--- Information provided ---

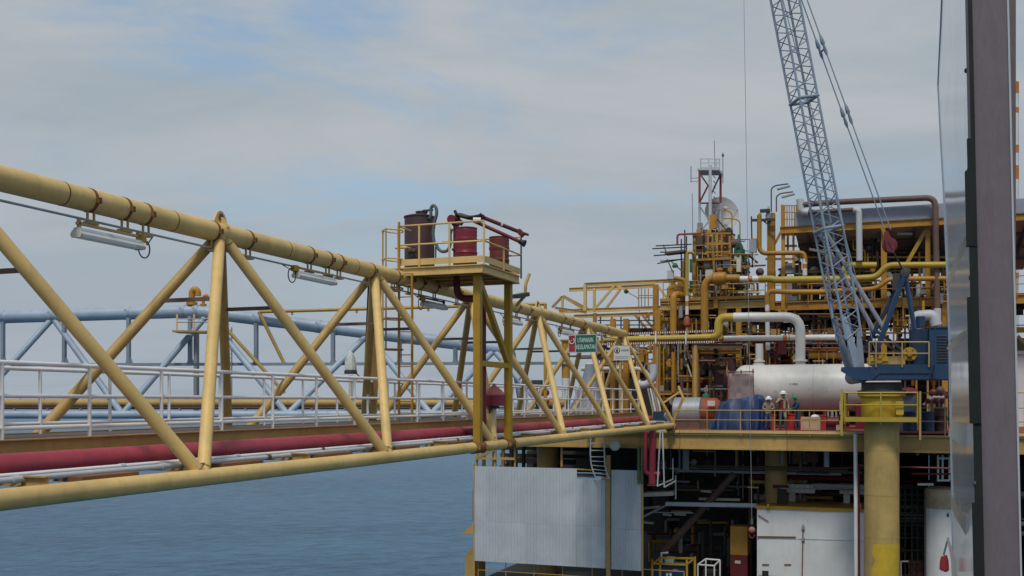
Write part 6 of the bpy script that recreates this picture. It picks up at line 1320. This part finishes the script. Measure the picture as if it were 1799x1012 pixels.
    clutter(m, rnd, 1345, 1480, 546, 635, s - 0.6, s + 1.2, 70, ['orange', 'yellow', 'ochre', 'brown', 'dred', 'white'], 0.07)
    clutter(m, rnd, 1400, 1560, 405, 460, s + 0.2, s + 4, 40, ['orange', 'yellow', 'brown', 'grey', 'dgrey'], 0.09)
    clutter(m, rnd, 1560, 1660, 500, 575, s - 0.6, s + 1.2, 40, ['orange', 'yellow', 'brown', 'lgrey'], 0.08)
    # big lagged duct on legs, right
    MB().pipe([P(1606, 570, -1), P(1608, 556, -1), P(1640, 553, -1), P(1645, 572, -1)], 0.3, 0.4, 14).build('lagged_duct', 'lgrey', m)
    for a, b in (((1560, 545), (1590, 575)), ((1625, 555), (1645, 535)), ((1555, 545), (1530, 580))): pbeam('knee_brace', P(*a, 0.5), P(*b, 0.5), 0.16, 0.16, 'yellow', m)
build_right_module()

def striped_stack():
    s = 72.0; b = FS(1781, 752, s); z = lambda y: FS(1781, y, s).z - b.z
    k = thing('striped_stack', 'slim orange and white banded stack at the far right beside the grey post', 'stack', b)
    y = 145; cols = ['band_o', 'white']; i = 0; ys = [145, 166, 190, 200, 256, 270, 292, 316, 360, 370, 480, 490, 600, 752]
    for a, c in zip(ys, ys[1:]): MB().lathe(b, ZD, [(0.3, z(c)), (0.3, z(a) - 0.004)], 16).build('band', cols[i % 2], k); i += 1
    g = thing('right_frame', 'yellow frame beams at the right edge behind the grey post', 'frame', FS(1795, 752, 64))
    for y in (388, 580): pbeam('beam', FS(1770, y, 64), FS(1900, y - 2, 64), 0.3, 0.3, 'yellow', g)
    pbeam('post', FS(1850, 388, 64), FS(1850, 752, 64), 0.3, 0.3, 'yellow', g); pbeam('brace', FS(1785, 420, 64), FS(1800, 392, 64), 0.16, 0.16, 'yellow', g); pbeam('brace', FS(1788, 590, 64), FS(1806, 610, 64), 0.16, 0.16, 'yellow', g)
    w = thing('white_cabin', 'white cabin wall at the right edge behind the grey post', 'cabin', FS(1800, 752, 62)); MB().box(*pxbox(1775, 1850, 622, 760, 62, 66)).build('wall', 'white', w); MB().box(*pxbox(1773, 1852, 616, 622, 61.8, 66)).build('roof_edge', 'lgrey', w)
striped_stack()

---

● **The task**
Transcribe the opening line of the listing above, please, and every line after it through the line with "build_right_module()", word for word, without pictures.

● **Finished exercise**
Write part 6 of the bpy script that recreates this picture. It picks up at line 1320. This part finishes the script. Measure the picture as if it were 1799x1012 pixels.
    clutter(m, rnd, 1345, 1480, 546, 635, s - 0.6, s + 1.2, 70, ['orange', 'yellow', 'ochre', 'brown', 'dred', 'white'], 0.07)
    clutter(m, rnd, 1400, 1560, 405, 460, s + 0.2, s + 4, 40, ['orange', 'yellow', 'brown', 'grey', 'dgrey'], 0.09)
    clutter(m, rnd, 1560, 1660, 500, 575, s - 0.6, s + 1.2, 40, ['orange', 'yellow', 'brown', 'lgrey'], 0.08)
    # big lagged duct on legs, right
    MB().pipe([P(1606, 570, -1), P(1608, 556, -1), P(1640, 553, -1), P(1645, 572, -1)], 0.3, 0.4, 14).build('lagged_duct', 'lgrey', m)
    for a, b in (((1560, 545), (1590, 575)), ((1625, 555), (1645, 535)), ((1555, 545), (1530, 580))): pbeam('knee_brace', P(*a, 0.5), P(*b, 0.5), 0.16, 0.16, 'yellow', m)
build_right_module()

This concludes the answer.